More classes for lawyers proposed Bill would require 30 hours every 2 years

January 13, 1996|By Mark Hyman | Mark Hyman,SUN STAFF

When should an attorney's classroom education end? On the last day of law school or the last day in law practice? It's a hotly debated question among attorneys, and one that a Republican state senator has joined by sponsoring legislation to make legal education courses mandatory for Maryland's 22,000 lawyers.

To keep their licenses, lawyers would be required to complete 30 hours of legal courses every two years, according to the bill submitted by Sen. Martin G. Madden, a Howard County Republican. The bill stipulates that four of those hours must be spent studying legal ethics and professionalism.

About 40 states currently require lawyers to take mandatory education courses. Mr. Madden said such requirements for lawyers in Maryland are overdue.

"Continuing education assures the public better informed, up-to-date attorneys," the senator said. "Virtually every other professional in Maryland requires some form of it, from CPAs to barbers to insurance agents."

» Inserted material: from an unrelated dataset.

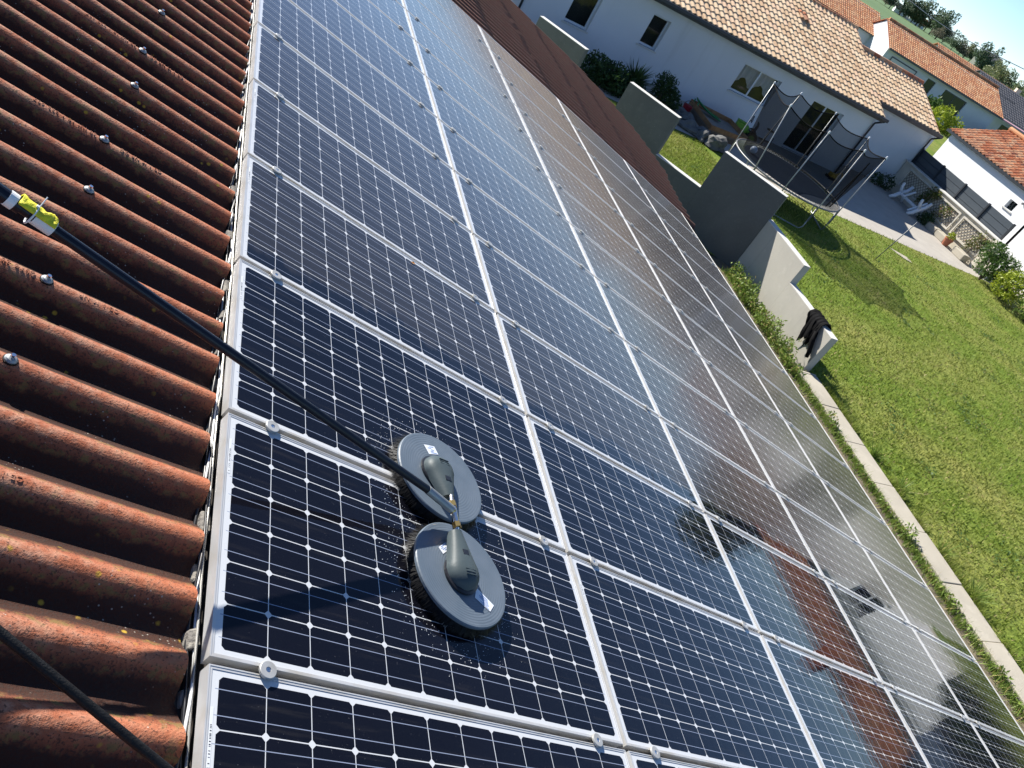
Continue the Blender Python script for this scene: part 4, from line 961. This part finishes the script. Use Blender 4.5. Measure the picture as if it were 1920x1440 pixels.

If Mr. Madden's bill succeeds, it might supplant other efforts in Maryland to implement mandatory continuing legal education.

Oversight of most issues related to legal practice in Maryland falls to the state's highest appellate court, the Court of Appeals. In the past, the court has resisted overtures to institute mandatory continuing legal education. It could consider the matter again soon, however, in light of an endorsement of mandatory education last year by the Maryland State Bar Association.

That is, if the General Assembly does not act first.

"In part, the issue here is whether the legislature should be doing this or it's something that should be left to the Court of Appeals," said Daniel M. Clements, a partner at the Baltimore firm of Israelson, Salsbury, Clements & Bekman who served on the state bar's continuing legal education committee.

"Basically, I agree with the state bar's position that the Court of Appeals should be dealing with this. But they haven't, so I don't have an enormous philosophical problem with the legislature looking at it seriously," Mr. Clements said.

In 1994, a state bar committee extensively studied continuing legal education, endorsed mandatory education and called for 30 hours of instruction over two years. Its plan would permit up to 15 of those hours to be completed in self-study, with videos or home courses.

The Court of Appeals would randomly survey attorneys under the state bar plan, asking them to list courses they have taken. Attorneys who had not completed their required courses would be subject to having their licenses suspended. Lawyers who misrepresented their course hours would be in for stiffer penalties, including possible disbarment.

Opponents of mandatory education for lawyers argue that it's counterproductive to compel lawyers to attend classes. They say a mandatory plan would needlessly burden lawyers, cost money and give few benefits to clients.

Lawyers who support the idea suggest that courses would help lawyers keep up with legal trends and give the public greater confidence in the profession.

Mr. Clements said a number of legislators share Mr. Madden's concerns. "Marty's not alone," he said. "Others there have expressed their chagrin to me about lawyers not having mandatory [continuing education]. It may cause the Court of Appeals, which likes to maintain its prerogative in this area, to act more expeditiously, if it decides to act at all."

Mr. Madden's bill also includes alterations in the state's Attorney Grievance Commission, which investigates complaints against lawyers and seeks sanctions against those who violate the canons of ethical conduct. The bill would empower the governor to appoint a majority of commission members, a switch from the current system that gives that authority to the Court of Appeals.